In 2019, the Legislature enacted Act 170 to raise the mandated minimum teacher salary from $31,800 to $36,000 by 2023.
Key said $60 million from the educational adequacy fund had been set aside to help school districts cover the cost of the increased starting salaries.
About $13 million has been distributed to districts this year, and “we have about $47 million left in that,” Key said.
State officials expect to transfer $589 million, including that $60 million, from the educational adequacy fund in the public school fund in fiscal 2020, which ends June 30, Hardin said.
“We are demanding worldclass results from our teachers; everybody is,” Bond said. “Why don’t we set the goal as a state that we are going to lead the region, the SREB [Southern Regional Education Board] states, the surrounding states, in teacher pay?”
Key said, “That is a goal that would be a worthy goal that we could set.
“I think when looking at the priorities, the governor said we need to make a stand that our starting teachers need more money,” he said. “That was a first step. This [budget] cycle is a continuation of that.”

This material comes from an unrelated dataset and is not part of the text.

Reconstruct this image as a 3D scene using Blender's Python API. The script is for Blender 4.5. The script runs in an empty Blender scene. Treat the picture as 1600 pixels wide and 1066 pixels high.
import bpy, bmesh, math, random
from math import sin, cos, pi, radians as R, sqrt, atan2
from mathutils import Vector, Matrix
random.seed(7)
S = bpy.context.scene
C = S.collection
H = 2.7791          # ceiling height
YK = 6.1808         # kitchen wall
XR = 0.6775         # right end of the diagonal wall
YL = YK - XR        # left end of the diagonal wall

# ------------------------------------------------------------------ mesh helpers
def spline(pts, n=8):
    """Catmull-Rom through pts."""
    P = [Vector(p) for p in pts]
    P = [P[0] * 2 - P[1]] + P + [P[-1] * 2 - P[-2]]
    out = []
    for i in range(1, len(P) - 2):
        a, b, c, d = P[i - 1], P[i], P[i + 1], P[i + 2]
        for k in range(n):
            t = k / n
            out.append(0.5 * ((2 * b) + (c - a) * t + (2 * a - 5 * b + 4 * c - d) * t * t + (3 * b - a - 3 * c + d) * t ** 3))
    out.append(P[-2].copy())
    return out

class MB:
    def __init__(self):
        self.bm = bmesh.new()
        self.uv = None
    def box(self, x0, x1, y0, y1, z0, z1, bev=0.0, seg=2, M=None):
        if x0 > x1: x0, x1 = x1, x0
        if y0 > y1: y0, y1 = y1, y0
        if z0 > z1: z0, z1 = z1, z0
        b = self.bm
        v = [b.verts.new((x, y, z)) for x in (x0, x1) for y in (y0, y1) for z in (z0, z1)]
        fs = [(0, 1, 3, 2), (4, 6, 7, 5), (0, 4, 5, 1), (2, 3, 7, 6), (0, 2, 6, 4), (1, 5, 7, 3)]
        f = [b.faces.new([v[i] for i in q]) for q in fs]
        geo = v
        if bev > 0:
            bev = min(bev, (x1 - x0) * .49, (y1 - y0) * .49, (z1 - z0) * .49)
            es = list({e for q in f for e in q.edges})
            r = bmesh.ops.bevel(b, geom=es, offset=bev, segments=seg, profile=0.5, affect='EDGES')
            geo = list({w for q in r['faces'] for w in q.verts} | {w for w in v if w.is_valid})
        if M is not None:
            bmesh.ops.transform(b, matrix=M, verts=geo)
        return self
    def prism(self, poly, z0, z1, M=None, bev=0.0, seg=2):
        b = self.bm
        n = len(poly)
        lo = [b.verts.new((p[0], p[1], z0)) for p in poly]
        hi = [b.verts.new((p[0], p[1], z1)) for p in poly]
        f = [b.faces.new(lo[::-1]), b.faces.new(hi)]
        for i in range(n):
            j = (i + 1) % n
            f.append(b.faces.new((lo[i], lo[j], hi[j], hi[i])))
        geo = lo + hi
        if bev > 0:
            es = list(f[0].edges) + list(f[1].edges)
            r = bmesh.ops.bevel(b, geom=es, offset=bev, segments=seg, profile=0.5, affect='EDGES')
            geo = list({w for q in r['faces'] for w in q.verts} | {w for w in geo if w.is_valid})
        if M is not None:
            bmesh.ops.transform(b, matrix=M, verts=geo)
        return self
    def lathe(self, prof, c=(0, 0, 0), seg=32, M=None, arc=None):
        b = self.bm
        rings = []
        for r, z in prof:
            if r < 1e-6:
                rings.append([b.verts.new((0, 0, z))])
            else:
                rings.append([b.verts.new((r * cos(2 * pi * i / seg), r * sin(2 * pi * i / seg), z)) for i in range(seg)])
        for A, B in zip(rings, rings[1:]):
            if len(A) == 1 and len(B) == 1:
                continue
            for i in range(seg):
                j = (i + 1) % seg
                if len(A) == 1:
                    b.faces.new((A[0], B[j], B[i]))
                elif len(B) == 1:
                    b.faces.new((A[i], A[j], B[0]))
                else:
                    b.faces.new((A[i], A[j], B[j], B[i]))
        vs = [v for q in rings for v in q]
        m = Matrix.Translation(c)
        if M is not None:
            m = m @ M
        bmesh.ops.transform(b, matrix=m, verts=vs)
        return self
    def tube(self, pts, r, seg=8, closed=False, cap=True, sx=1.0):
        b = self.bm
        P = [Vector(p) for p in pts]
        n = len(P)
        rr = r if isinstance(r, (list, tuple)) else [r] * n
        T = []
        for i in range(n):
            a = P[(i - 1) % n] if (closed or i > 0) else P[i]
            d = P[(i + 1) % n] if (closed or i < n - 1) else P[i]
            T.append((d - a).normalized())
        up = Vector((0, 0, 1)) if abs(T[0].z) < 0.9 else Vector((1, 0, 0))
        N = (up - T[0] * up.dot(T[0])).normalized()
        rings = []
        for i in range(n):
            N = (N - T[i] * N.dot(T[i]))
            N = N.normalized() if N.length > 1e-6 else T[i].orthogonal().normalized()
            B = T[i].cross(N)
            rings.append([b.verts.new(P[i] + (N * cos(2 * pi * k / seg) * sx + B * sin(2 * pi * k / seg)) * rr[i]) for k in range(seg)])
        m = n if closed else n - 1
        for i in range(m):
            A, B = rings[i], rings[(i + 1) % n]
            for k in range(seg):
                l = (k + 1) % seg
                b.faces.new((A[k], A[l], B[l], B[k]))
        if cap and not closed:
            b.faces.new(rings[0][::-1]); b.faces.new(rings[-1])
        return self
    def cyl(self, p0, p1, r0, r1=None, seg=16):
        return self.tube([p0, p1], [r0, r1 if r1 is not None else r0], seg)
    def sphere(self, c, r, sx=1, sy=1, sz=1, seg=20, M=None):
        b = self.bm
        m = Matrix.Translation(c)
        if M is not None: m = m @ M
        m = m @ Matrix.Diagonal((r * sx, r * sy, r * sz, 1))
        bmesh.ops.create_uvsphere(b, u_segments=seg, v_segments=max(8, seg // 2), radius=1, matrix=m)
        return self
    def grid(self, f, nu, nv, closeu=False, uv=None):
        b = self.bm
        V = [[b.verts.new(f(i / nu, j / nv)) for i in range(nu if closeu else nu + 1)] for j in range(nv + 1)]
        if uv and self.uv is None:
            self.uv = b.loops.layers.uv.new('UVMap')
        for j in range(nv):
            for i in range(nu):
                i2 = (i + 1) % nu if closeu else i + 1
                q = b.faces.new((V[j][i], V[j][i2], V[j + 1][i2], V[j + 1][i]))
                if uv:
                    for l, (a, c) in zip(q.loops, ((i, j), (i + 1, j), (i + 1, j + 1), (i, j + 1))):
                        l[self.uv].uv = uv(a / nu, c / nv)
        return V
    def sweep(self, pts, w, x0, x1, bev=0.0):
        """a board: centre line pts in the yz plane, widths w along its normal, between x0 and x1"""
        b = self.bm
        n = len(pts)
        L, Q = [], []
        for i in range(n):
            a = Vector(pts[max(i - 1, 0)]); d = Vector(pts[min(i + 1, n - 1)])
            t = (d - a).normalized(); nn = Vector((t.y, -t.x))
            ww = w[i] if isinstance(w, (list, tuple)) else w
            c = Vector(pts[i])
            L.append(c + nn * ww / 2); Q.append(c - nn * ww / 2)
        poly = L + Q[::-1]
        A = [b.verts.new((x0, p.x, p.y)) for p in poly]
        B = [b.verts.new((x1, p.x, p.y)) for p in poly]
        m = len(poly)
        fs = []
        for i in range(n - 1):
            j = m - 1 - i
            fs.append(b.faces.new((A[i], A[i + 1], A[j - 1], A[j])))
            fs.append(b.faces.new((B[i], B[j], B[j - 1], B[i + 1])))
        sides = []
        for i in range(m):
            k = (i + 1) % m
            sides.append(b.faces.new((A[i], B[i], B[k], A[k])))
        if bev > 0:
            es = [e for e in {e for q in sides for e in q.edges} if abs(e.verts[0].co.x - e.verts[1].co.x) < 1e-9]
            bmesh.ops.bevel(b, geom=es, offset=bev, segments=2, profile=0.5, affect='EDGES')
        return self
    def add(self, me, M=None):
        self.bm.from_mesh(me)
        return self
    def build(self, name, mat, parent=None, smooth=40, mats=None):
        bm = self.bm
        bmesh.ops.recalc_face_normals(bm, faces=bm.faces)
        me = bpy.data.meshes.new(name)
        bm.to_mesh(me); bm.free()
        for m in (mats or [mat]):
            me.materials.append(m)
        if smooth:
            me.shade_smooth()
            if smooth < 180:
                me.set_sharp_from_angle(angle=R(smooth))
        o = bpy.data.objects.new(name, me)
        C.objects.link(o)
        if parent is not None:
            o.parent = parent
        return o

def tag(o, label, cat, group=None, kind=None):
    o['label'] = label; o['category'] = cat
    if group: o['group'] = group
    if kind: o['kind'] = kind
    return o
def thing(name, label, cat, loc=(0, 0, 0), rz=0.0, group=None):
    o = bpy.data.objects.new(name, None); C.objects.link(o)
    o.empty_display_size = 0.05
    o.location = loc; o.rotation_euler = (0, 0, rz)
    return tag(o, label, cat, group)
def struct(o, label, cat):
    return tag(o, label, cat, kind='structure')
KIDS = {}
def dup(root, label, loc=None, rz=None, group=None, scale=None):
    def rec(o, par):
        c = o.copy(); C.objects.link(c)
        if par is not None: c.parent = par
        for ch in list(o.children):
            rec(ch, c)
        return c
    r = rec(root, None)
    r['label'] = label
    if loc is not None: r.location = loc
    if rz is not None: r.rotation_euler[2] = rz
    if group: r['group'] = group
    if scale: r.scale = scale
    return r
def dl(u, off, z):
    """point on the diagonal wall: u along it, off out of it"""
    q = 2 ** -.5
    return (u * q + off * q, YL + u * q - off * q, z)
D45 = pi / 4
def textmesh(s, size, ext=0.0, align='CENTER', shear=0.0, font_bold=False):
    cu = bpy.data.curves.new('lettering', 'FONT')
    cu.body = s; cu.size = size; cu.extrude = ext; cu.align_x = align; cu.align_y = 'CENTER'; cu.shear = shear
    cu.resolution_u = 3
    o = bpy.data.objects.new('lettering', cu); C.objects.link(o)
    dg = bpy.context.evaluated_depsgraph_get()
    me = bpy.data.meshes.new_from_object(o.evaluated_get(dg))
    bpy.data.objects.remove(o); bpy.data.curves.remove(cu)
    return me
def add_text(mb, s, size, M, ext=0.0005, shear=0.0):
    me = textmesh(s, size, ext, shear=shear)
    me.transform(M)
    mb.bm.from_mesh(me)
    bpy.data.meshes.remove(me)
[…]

But Bond said, “It appears to me that we have the money to make some bold goals and go after some bold goals,” noting the educational adequacy fund had a carry-forward of $286 million at the end of fiscal 2019, on June 30.
The fund is financed by a 0.875% sales tax approved by the Legislature in a special session in 2003-04, which raised $516.3 million in fiscal 2019, according to state officials.
“Why are we hoarding $286 million in the adequacy fund?” Bond asked.
In response, Key said, “I wouldn’t characterize it as hoarding. It’s a strong economy, and we are seeing that, so that’s why we have seen the growth of this fund.
“We try to maintain in the public school fund a $60 million to $80 million balance there, and as this has continued to grow, we have been able to back off on the [general revenue] that goes into it, which I believe puts us in a good position moving forward in case there is any economic setbacks, anything that comes forward, [so] that we don’t diminish in any way the funding, that we can maintain the adequacy commitment.”